USATT Board Unanimously Elects Anne Cribbs As New Chair
USATT Board Unanimously Elects Anne Cribbs As New Chair
Submitted by USATT
The Board of Directors of USA Table Tennis (USATT) announced today that Anne Warner Cribbs has been unanimously elected as the new Chair of the Board through December, 2017. Cribbs, and Olympic swimmer, has served on USATT’s Board as an Independent Director since 2013. She replaces out-going Chair Peter Scudner, whose term expired on December 31, 2016 and was not eligible to continue in that capacity under USATT’s term limit provisions.
Peter Scudner thanked the board for its service during his time as Chair and congratulated Anne Cribbs. “It has been an honor to serve as your Chair and I know we are in good hands with Anne for the future”, he said. “I am honored and excited to serve as the next Chair of USATT Board of Directors,” said Cribbs. “I look forward to working with the USATT Board and membership to continue to move our organization forward and support the great sport of Table Tennis in the United States and beyond.”
Cribbs’ ties to USA Table Tennis go deeper than her involvement as a member of the board. As the President and CEO of the Bay Area Sports Organizing Committee (BASOC), she organized the 2007 World Junior Table Tennis Championships, held at Stanford University. She also served as the Chair of the 40th Anniversary of San Francisco’s Three Day Celebration of Ping Pong Diplomacy (June 2011). This historic event showcased the Chinese Olympic Committee and their delegation and the US Table Tennis Teamincluding the original veterans who played. In December 2011, Cribbs traveled to China with the USATT Delegation for a reciprocal visit.

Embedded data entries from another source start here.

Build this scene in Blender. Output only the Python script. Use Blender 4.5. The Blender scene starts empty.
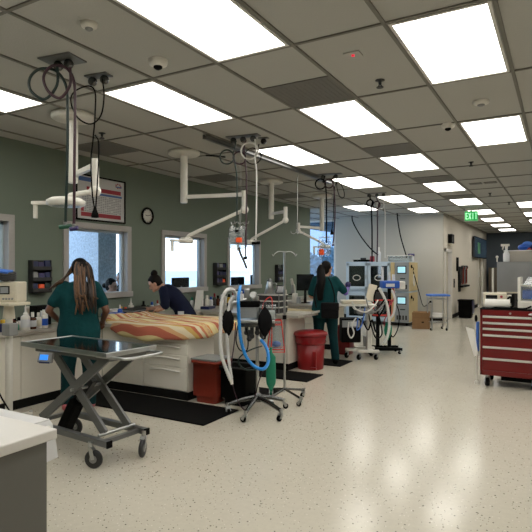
import bpy, math, random
from mathutils import Vector, Matrix
C = bpy.context.scene.collection
R = math.radians
V = Vector
PI = math.pi
rnd = random.Random(7)

# ------------------------------------------------------------------ materials
def lin(h):
    h = h.lstrip('#')
    out = []
    for i in (0, 2, 4):
        c = int(h[i:i+2], 16) / 255
        out.append(c / 12.92 if c <= .04045 else ((c + .055) / 1.055) ** 2.4)
    return (*out, 1)
MATS = {}
def mat(name, col, rough=.5, metal=0, var=.06, scale=30, bump=0, emit=None, es=0, trans=0, alpha=1, spec=.5):
    if name in MATS: return MATS[name]
    m = bpy.data.materials.new(name); m.use_nodes = True
    nt = m.node_tree; b = nt.nodes['Principled BSDF']
    c = lin(col) if isinstance(col, str) else col
    n = nt.nodes.new('ShaderNodeTexNoise'); n.inputs['Scale'].default_value = scale; n.inputs['Detail'].default_value = 3
    tc = nt.nodes.new('ShaderNodeTexCoord'); nt.links.new(tc.outputs['Object'], n.inputs['Vector'])
    mx = nt.nodes.new('ShaderNodeMix'); mx.data_type = 'RGBA'
    mx.inputs[6].default_value = tuple(x * (1 - var) for x in c[:3]) + (1,)
    mx.inputs[7].default_value = tuple(min(1, x * (1 + var)) for x in c[:3]) + (1,)
    nt.links.new(n.outputs['Fac'], mx.inputs[0]); nt.links.new(mx.outputs[2], b.inputs['Base Color'])
    b.inputs['Roughness'].default_value = rough; b.inputs['Metallic'].default_value = metal
    b.inputs['Specular IOR Level'].default_value = spec
    if trans: b.inputs['Transmission Weight'].default_value = trans
    if alpha < 1: b.inputs['Alpha'].default_value = alpha
    if emit:
        b.inputs['Emission Color'].default_value = lin(emit); b.inputs['Emission Strength'].default_value = es
    if bump:
        bp = nt.nodes.new('ShaderNodeBump'); bp.inputs['Strength'].default_value = bump; bp.inputs['Distance'].default_value = .02
        nt.links.new(n.outputs['Fac'], bp.inputs['Height']); nt.links.new(bp.outputs['Normal'], b.inputs['Normal'])
    MATS[name] = m
    return m
def glass(name, tint, gl=.1, rg=.03):
    m = bpy.data.materials.new(name); m.use_nodes = True; nt = m.node_tree
    nt.nodes.remove(nt.nodes['Principled BSDF'])
    t = nt.nodes.new('ShaderNodeBsdfTransparent'); t.inputs[0].default_value = tint
    g = nt.nodes.new('ShaderNodeBsdfGlossy'); g.inputs['Roughness'].default_value = rg
    x = nt.nodes.new('ShaderNodeMixShader'); x.inputs[0].default_value = gl
    nt.links.new(t.outputs[0], x.inputs[1]); nt.links.new(g.outputs[0], x.inputs[2])
    nt.links.new(x.outputs[0], nt.nodes['Material Output'].inputs[0])
    MATS[name] = m
    return m

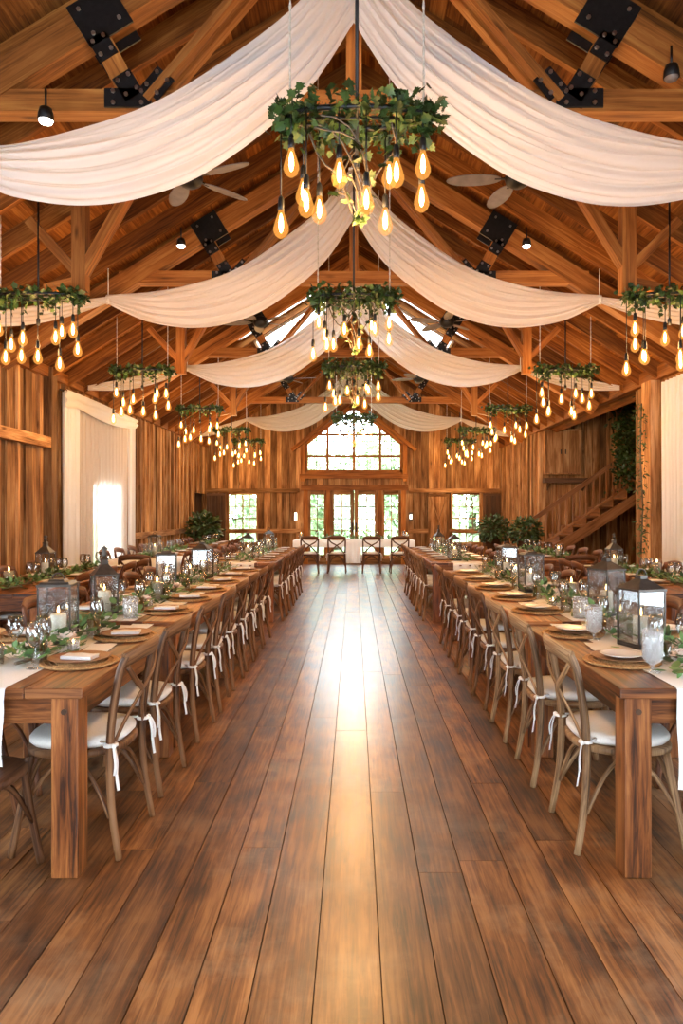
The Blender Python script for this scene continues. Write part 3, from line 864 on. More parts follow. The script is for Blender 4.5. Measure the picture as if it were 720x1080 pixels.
for x_, z0 in ((.02, 0), (ns*run+.05, ns*rise)):
    m = MB(); m.box(x_-.05, x_+.05, -.05, .05, z0, z0+1.12); m.box(x_-.065, x_+.065, -.065, .065, z0+1.12, z0+1.16); m.build('newel_post', M['stair'], st)
# ivy over the rail top and on the post
def ivy(name, pts, n, spread, size, label, mat='leaf', outline=OVAL):
    m = MB(); rr = random.Random(hash(label) % 1000 if False else len(label)*7)
    for i in range(n):
        t = rr.random()*(len(pts)-1); k = min(int(t), len(pts)-2); f = t-k
        p = V(pts[k])*(1-f) + V(pts[k+1])*f
        p += V((rr.gauss(0, spread), rr.gauss(0, spread*.5), rr.gauss(0, spread)))
        m.leaf(p, (rr.uniform(-1,1), rr.uniform(-1,.3), rr.uniform(-1,.2)), (rr.uniform(-1,1), -1, .4), rr.uniform(size*.6, size*1.2), outline)
    s_ = MB(); s_.tube(pts, .012, 6)
    o = s_.build(name, M['bark']); tag(o, label, 'plant'); m.build('foliage', M[mat], o)
    return o
ivy('hanging_ivy', [(5.72, 14.9, 3.75), (5.75, 14.88, 3.2), (5.70, 14.86, 2.7), (5.65, 14.86, 2.15)], 900, .15, .10, 'green ivy cascading beside the top of the staircase')
ivy('hanging_garland', [(W-.30, 9.50, 2.9), (W-.32, 9.49, 2.2), (W-.29, 9.48, 1.5), (W-.32, 9.47, .9)], 260, .04, .07, 'sparse twig garland climbing the post by the right curtain', 'darkleaf', LANCE)
# wall cabinet and shelf on the alcove wall
r = empty('wall_cabinet', (4.62, 15.84, 2.28)); tag(r, 'shallow wooden wall cupboard above the lower stairs', 'cabinet')
m = MB(); m.box(-.42, .42, -.12, .06, 0, 1.0); m.build('carcass', M['wall'], r)
for k in (-1, 1):
    m = MB(); m.box(min(k*.01,k*.40), max(k*.01,k*.40), -.145, -.121, .03, .97); d_ = m.build('door', M['wall'], r)
    m = MB(); m.box(k*.05-.01, k*.05+.01, -.165, -.146, .45, .55); m.build('handle', M['black'], d_)
r = empty('wall_shelf', (4.70, 15.84, 2.10)); tag(r, 'dark thick wall shelf below the wooden cupboard', 'shelf')
m = MB(); m.box(-.52, .52, -.22, .06, 0, .10); m.build('board', M['dark'], r)
for k in (-.4, .4):
    m = MB(); m.beam((k, -.18, 0), (k, .04, -.16), .05, .04); m.build('bracket', M['dark'], r)

# ------------------------------------------------------------------ plants
def bush(name, loc, stand_h, crown_r, label, mat='darkleaf', pot='dark', n=900, outline=OVAL, size=.08, stalk=.25, squash=.9):
    r = empty(name, loc); tag(r, label, 'plant', None)
    m = MB(); m.lathe([(.001,0),(.17,0),(.19,.03),(.15,.06),(.13,stand_h-.06),(.19,stand_h-.02),(.19,stand_h),(.001,stand_h)] if stand_h > .15 else [(.001,0),(.2,0),(.2,stand_h),(.001,stand_h)], (0,0,0), 16); m.build('pedestal', M['dark'], r)
    m = MB(); m.lathe([(.001,stand_h),(.12,stand_h),(.17,stand_h+.26),(.18,stand_h+.28),(.155,stand_h+.28),(.15,stand_h+.24),(.001,stand_h+.24)], (0,0,0), 16); m.build('pot', M[pot], r)
    zc_ = stand_h+.28+stalk+crown_r*.6
    m = MB()
    for k in range(6):
        a = k*1.05; m.tube([(0,0,stand_h+.2),(.05*math.cos(a),.05*math.sin(a),stand_h+.3+stalk*.5),(crown_r*.5*math.cos(a),crown_r*.5*math.sin(a),zc_)], [.014,.011,.005], 6)
    m.build('stem', M['bark'], r)
    m = MB(); rr = random.Random(int(loc[0]*100+loc[1]*10))
    for i in range(n):
        v = V((rr.gauss(0,1), rr.gauss(0,1), rr.gauss(0,1))).normalized()*crown_r*rr.random()**.4
        v.z *= squash
        m.leaf(v + V((0,0,zc_)), v.normalized() + V((rr.uniform(-.6,.6), rr.uniform(-.6,.6), rr.uniform(-.6,.3))), (rr.uniform(-1,1), rr.uniform(-1,1), 1), rr.uniform(size*.6, size*1.3), outline)
    m.build('foliage', M[mat], r)
    return r
bush('potted_shrub', (-3.55, 16.9, 0), .5, .40, 'dark leafy shrub in terracotta pot at the far left corner', pot='terracotta', n=700, size=.12, stalk=.05)
bush('potted_shrub', (2.86, 14.55, 0), .62, .33, 'round dark potted shrub beside the right far window', n=800, stalk=.0, squash=.85)
bush('potted_shrub', (3.28, 13.6, 0), .62, .30, 'round dark potted shrub at the foot of the stairs', n=800, stalk=.0, squash=.85)

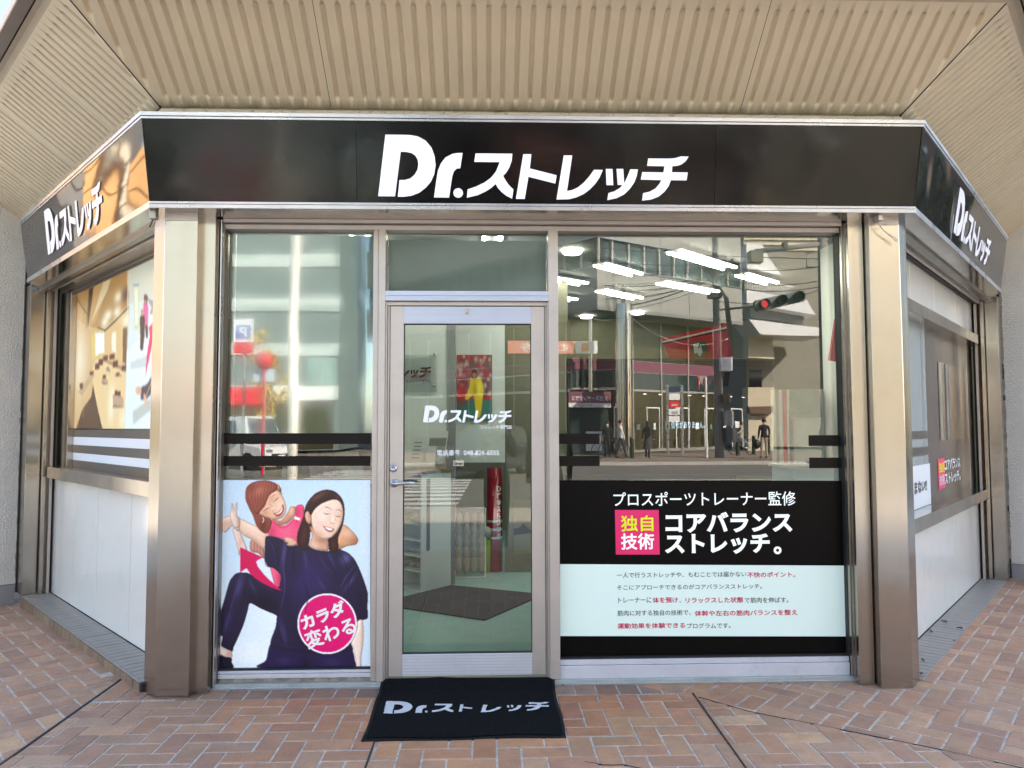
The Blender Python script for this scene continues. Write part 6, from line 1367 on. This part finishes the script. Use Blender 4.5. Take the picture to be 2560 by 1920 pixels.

A part of the Olympic Movement since 1959, Cribbs captured gold at the 1959 Pan American Games and a year later competed at the 1960 Rome Olympic Games. Holder of the American records in both the one hundred and two hundred meter breast-stroke events, she placed fifth in the 200 Meter Breaststroke at the Rome Olympics and was a member of the gold medal-winning, 400-meter medley relay team. She retired from competitive swimming at the age of fifteen. Her long-standing contributions to the Olympic Movement were honored in 2015 when she received the prestigious Olympic Torch Award from the USOC recognizing her significant impact on the Olympic Movement by promoting the Olympic Ideals.